1992年発売「Vulgar Display Of Power」に収録:あえて(真空管ではなく)トランジスタのアンプを愛用した独特の音作りやワーミーペダルの一早い活用などで、後続ギタリストにも大きな影響を残したダイムバッグ・ダレル氏を擁したバンドの名曲。音作りで言えばドラムス、特にバスドラムのアタックが過激に強調されていることもポイント。「スラッシュメタルとハードコアを足して二で割らないで足しっぱなし」みたいな超硬質高密度サウンドの中からも、バスドラムの細かなフレーズがガチンと抜けてくる。

<聴きどころ:00分30秒〜00分52秒>
イントロ後半、歌に入る直前までの部分。これぞパンテラ!といった俗悪脳殺鎌首激鉄な感じのやばいサウンドだ。…なのだが、この曲というかパンテラとこのメイデンホンは、僕の好みでいうと相性がいまひとつ。
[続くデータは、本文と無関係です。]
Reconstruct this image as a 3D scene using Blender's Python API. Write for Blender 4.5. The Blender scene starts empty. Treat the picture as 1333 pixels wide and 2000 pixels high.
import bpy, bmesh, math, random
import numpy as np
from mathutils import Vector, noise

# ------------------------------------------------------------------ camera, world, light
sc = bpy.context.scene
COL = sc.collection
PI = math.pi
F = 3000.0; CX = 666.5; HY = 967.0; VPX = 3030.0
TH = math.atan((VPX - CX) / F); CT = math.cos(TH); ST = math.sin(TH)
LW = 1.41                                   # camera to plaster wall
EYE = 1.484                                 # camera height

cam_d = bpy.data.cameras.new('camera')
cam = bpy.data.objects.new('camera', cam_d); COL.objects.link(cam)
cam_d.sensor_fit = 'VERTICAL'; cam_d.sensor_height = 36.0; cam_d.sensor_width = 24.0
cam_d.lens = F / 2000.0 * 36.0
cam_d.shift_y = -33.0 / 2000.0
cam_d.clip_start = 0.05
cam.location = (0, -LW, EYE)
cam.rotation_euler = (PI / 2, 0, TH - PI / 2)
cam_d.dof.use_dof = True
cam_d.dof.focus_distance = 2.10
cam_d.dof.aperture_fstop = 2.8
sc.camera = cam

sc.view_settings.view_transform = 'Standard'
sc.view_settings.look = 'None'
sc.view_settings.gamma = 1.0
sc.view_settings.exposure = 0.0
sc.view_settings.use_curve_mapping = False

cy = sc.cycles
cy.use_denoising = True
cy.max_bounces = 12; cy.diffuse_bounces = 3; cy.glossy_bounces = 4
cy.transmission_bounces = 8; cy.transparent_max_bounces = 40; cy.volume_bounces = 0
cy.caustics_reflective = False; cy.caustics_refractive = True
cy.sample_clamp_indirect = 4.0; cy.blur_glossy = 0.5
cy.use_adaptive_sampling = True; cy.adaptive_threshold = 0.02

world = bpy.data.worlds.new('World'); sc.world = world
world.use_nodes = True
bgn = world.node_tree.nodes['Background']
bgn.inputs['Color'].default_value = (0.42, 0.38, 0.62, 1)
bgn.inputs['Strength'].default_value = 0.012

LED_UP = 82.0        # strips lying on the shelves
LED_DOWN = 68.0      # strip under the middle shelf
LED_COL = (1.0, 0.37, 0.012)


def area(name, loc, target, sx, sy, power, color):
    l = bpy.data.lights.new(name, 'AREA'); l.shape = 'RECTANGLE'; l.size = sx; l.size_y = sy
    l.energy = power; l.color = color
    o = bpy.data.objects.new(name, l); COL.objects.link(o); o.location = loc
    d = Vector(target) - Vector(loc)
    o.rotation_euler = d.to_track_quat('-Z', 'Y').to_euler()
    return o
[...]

ギターの生々しさや暖かみ、ドラムスの余韻や空気感といったところが豊かに引き出されるのだ。

…うん、通常であればそれはよいことだ。「No Respect」「Horse Called War」ではそこを評価した。しかしパンテラとなると話は別だ。もっと無慈悲なサウンドを求めたい。メイデンホンでさえもフィットしないサウンドまで含まれるというのは、メタルというジャンルの幅広さを示すポイントだ。そう解釈しておこう。

▼Rage Against The Machine「Guerilla Radio」

1999年発売「The Battle Of Los Angeles」に収録:総合格闘技イベント「PRIDE」のテレビ放送のテーマ曲! …ということで僕にはおなじみだが、そういうのは関係なく重要なバンドの重要な名曲。メタルにヒップホップの感覚をまさにミックスすることで、伝統的なメタルが低く評価されていた時代にもメタル的なサウンドを高らかに世に届けてくれていた。トム・モレロ氏の独創的なギタープレイも魅力で、彼もまたワーミーペダルを定着させた重要人物の一人と言える。

<聴きどころ:00分36秒〜01分14秒>
この曲の中で特にヒップホップ感の強い部分で、サンプリングのループっぽくシンプルなフレーズを叩くドラムスに、ギターもシンプルなワウプレイ、ベースの躍動が目立ち、そしてボーカルは完全なラップスタイルだ。メイデンホンとの相性はというと…良い!

となると、この流れで気になるのは「なぜパンテラには合わなくてレイジには合うのか?」というところだろう。なぜかというとおそらく、ここまで何度か述べてきたように「メイデンホンは音色の質感やローエンドの空気感を強めに引き出す」からだと思う。「質感」や「低音の空気感」はヒップホップサウンドの重要ポイントだ。だからメタルにそれを取り込んだレイジのこの曲には合う。そういうことではないだろうか。